■ Stated problem ■
Leave out the pictures and restate the rest of the data exactly.

■ Data lines ■
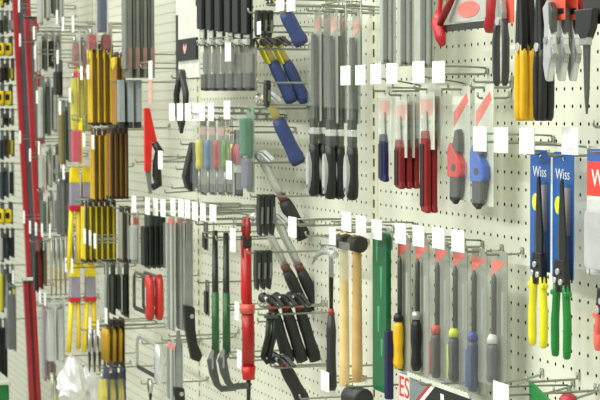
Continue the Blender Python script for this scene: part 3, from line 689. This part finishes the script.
# white labels and wires above the files
for (u, v), s in (((280, 2), 'left one of the two white labels over the blue hammers'), ((291, 2), 'right one of the two white labels over the blue hammers')):
    pp = at(u+4, v+4, 5.2); hook(pp.x, pp.z, 5.2, 'wire hook holding '+s, None, (u, v))
for u, v, s in ((326, 12, 'front'), (339, 10, 'middle'), (352, 8, 'right')):
    pp = at(u, v, 3.6); hook(pp.x, pp.z, 3.6, 'bare wire hook over the long files, %s one' % s, 'bare hooks over the files', rise=.06)
for u, v, L, s in ((304, 220, 3.2, 'bare wire hook on the open board right of the single chrome hammer'), (306, 236, 3.0, 'bare wire hook on the open board, just under the other one'), (258, 322, 4.2, 'bare wire hook behind the three clustered hammers, upper'), (240, 352, 4.0, 'bare wire hook crossing the red puller, upper'), (242, 361, 4.0, 'bare wire hook crossing the red puller, lower'), (300, 399, 4.0, 'bare wire hook at the lower edge under the hammers')):
    pp = at(u, v, L); hook(pp.x, pp.z, L, s)
pp = at(296, 226, 5.2); hook(pp.x, pp.z, 5.0, 'wire hook whose white label covers the end of the single hammer grip', None, (292.5, 227), labsize=(1.8, 1.5))
# --- dark packs top
for u, s in ((203, 'leftmost'), (212, 'second'), (221, 'third'), (231, 'fourth'), (239, 'fifth'), (248, 'rightmost')):
    stack(blade_pack('trowel_pack', 2.2, [LGREY], None, M((44, 46, 40), .5), 1, endlen=.5, ends=LGREY, toplen=4.2, topmat=BLACK, bub=False), u, -30, 44+(u % 3), 5.2, '%s of six black trowel packs in the upper row' % s, 'pack')
for u, s in ((207, 'leftmost'), (216, 'second'), (225, 'third'), (234, 'fourth'), (243, 'fifth'), (252, 'rightmost')):
    stack(blade_pack('scraper_pack', 2.2, [M((104, 104, 94), .45)], None, M((118, 118, 106), .5), 1, endlen=1.4, ends=BLK2), u, 42, 91+(u % 3), 5.0, '%s of six grey dark footed scraper packs, second row' % s, 'pack', lab=((228, 52) if u == 225 else None), labsize=(1.6, 1.5))
# --- screwdriver row
cols = [(203, M((214, 206, 60), .4), 'yellow', (202, 112)), (212, M((84, 120, 160), .4), 'pale blue', (211, 112)), (221, M((176, 60, 46), .4), 'brick red', None), (229, M((96, 140, 60), .4), 'leaf green', (227, 110)), ]
for u, mt, s, lb in cols:
    def mk(h, mt=mt):
        r = thing('screwdriver_pack'); card(r, 2.0, h, M((132, 134, 120), .5)); zb = .35-h
        patch(r, rect(-.9, -1.2, .9, -.5), PPINK, name='printed_logo')
        P, R = grip_profile(-1.6, -h*.62, .42, .34, -.35); MB().tube(P, R, 10).build('handle', mt, r)
        MB().tube([(0, -.35, -h*.6), (0, -.35, zb+.4)], .12, 8).build('shaft', STEEL, r)
        MB().box((0, -.2, zb+.6), (1.6, .2, .7)).build('foot', BLK2, r)
        bubble(r, -.9, zb+.15, .9, -.3, .75); return r
    stack(mk, u, 117, 195, 5.0, 'carded screwdriver with %s handle in the row under the scrapers' % s, 'pack', lab=lb, labsize=(1.7, 1.5))
def trio(h):
    r = thing('paint_marker_pack'); card(r, 2.3, h, BLK2); zb = .35-h
    for x, mt in ((-.7, YEL), (0, M((70, 30, 40), .4)), (.7, M((206, 60, 90), .4))):
        MB().tube([(x, -.3, -.8), (x, -.3, -1.2), (x, -.3, -h*.44)], [.16, .3, .3], 10).build('marker', mt, r)
    patch(r, rect(-1.1, -h*.58, 1.1, -h*.46), PALE, name='printed_band'); bubble(r, -1.0, zb+.2, 1.0, -.4, .7); return r
stack(trio, 238, 130, 196, 5.0, 'black pack of yellow and red markers with pale band', 'pack', lab=(229, 170), labsize=(1.6, 1.5))
def green_bag(h):
    r = thing('chalk_pack'); card(r, 2.0, h, M((118, 146, 122), .5)); zb = .35-h
    MB().prism(rrect(-.8, zb+h*.42, .8, -.6, .3), -.7, -.03).build('chalk_bottle', M((40, 116, 80), .4), r, .15)
    MB().prism(rrect(-.75, zb+.3, .8, zb+h*.4, .3), -.55, -.03).build('chalk_reel', M((116, 114, 136), .4), r, .1)
    bubble(r, -.95, zb+.1, .95, -.2, .95); return r
stack(green_bag, 250, 106, 192, 5.0, 'green and lilac chalk reel pack beside the hammer heads', 'pack')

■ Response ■
Continue the Blender Python script for this scene: part 3, from line 689. This part finishes the script.
# white labels and wires above the files
for (u, v), s in (((280, 2), 'left one of the two white labels over the blue hammers'), ((291, 2), 'right one of the two white labels over the blue hammers')):
    pp = at(u+4, v+4, 5.2); hook(pp.x, pp.z, 5.2, 'wire hook holding '+s, None, (u, v))
for u, v, s in ((326, 12, 'front'), (339, 10, 'middle'), (352, 8, 'right')):
    pp = at(u, v, 3.6); hook(pp.x, pp.z, 3.6, 'bare wire hook over the long files, %s one' % s, 'bare hooks over the files', rise=.06)
for u, v, L, s in ((304, 220, 3.2, 'bare wire hook on the open board right of the single chrome hammer'), (306, 236, 3.0, 'bare wire hook on the open board, just under the other one'), (258, 322, 4.2, 'bare wire hook behind the three clustered hammers, upper'), (240, 352, 4.0, 'bare wire hook crossing the red puller, upper'), (242, 361, 4.0, 'bare wire hook crossing the red puller, lower'), (300, 399, 4.0, 'bare wire hook at the lower edge under the hammers')):
    pp = at(u, v, L); hook(pp.x, pp.z, L, s)
pp = at(296, 226, 5.2); hook(pp.x, pp.z, 5.0, 'wire hook whose white label covers the end of the single hammer grip', None, (292.5, 227), labsize=(1.8, 1.5))
# --- dark packs top
for u, s in ((203, 'leftmost'), (212, 'second'), (221, 'third'), (231, 'fourth'), (239, 'fifth'), (248, 'rightmost')):
    stack(blade_pack('trowel_pack', 2.2, [LGREY], None, M((44, 46, 40), .5), 1, endlen=.5, ends=LGREY, toplen=4.2, topmat=BLACK, bub=False), u, -30, 44+(u % 3), 5.2, '%s of six black trowel packs in the upper row' % s, 'pack')
for u, s in ((207, 'leftmost'), (216, 'second'), (225, 'third'), (234, 'fourth'), (243, 'fifth'), (252, 'rightmost')):
    stack(blade_pack('scraper_pack', 2.2, [M((104, 104, 94), .45)], None, M((118, 118, 106), .5), 1, endlen=1.4, ends=BLK2), u, 42, 91+(u % 3), 5.0, '%s of six grey dark footed scraper packs, second row' % s, 'pack', lab=((228, 52) if u == 225 else None), labsize=(1.6, 1.5))
# --- screwdriver row
cols = [(203, M((214, 206, 60), .4), 'yellow', (202, 112)), (212, M((84, 120, 160), .4), 'pale blue', (211, 112)), (221, M((176, 60, 46), .4), 'brick red', None), (229, M((96, 140, 60), .4), 'leaf green', (227, 110)), ]
for u, mt, s, lb in cols:
    def mk(h, mt=mt):
        r = thing('screwdriver_pack'); card(r, 2.0, h, M((132, 134, 120), .5)); zb = .35-h
        patch(r, rect(-.9, -1.2, .9, -.5), PPINK, name='printed_logo')
        P, R = grip_profile(-1.6, -h*.62, .42, .34, -.35); MB().tube(P, R, 10).build('handle', mt, r)
        MB().tube([(0, -.35, -h*.6), (0, -.35, zb+.4)], .12, 8).build('shaft', STEEL, r)
        MB().box((0, -.2, zb+.6), (1.6, .2, .7)).build('foot', BLK2, r)
        bubble(r, -.9, zb+.15, .9, -.3, .75); return r
    stack(mk, u, 117, 195, 5.0, 'carded screwdriver with %s handle in the row under the scrapers' % s, 'pack', lab=lb, labsize=(1.7, 1.5))
def trio(h):
    r = thing('paint_marker_pack'); card(r, 2.3, h, BLK2); zb = .35-h
    for x, mt in ((-.7, YEL), (0, M((70, 30, 40), .4)), (.7, M((206, 60, 90), .4))):
        MB().tube([(x, -.3, -.8), (x, -.3, -1.2), (x, -.3, -h*.44)], [.16, .3, .3], 10).build('marker', mt, r)
    patch(r, rect(-1.1, -h*.58, 1.1, -h*.46), PALE, name='printed_band'); bubble(r, -1.0, zb+.2, 1.0, -.4, .7); return r
stack(trio, 238, 130, 196, 5.0, 'black pack of yellow and red markers with pale band', 'pack', lab=(229, 170), labsize=(1.6, 1.5))
def green_bag(h):
    r = thing('chalk_pack'); card(r, 2.0, h, M((118, 146, 122), .5)); zb = .35-h
    MB().prism(rrect(-.8, zb+h*.42, .8, -.6, .3), -.7, -.03).build('chalk_bottle', M((40, 116, 80), .4), r, .15)
    MB().prism(rrect(-.75, zb+.3, .8, zb+h*.4, .3), -.55, -.03).build('chalk_reel', M((116, 114, 136), .4), r, .1)
    bubble(r, -.95, zb+.1, .95, -.2, .95); return r
stack(green_bag, 250, 106, 192, 5.0, 'green and lilac chalk reel pack beside the hammer heads', 'pack')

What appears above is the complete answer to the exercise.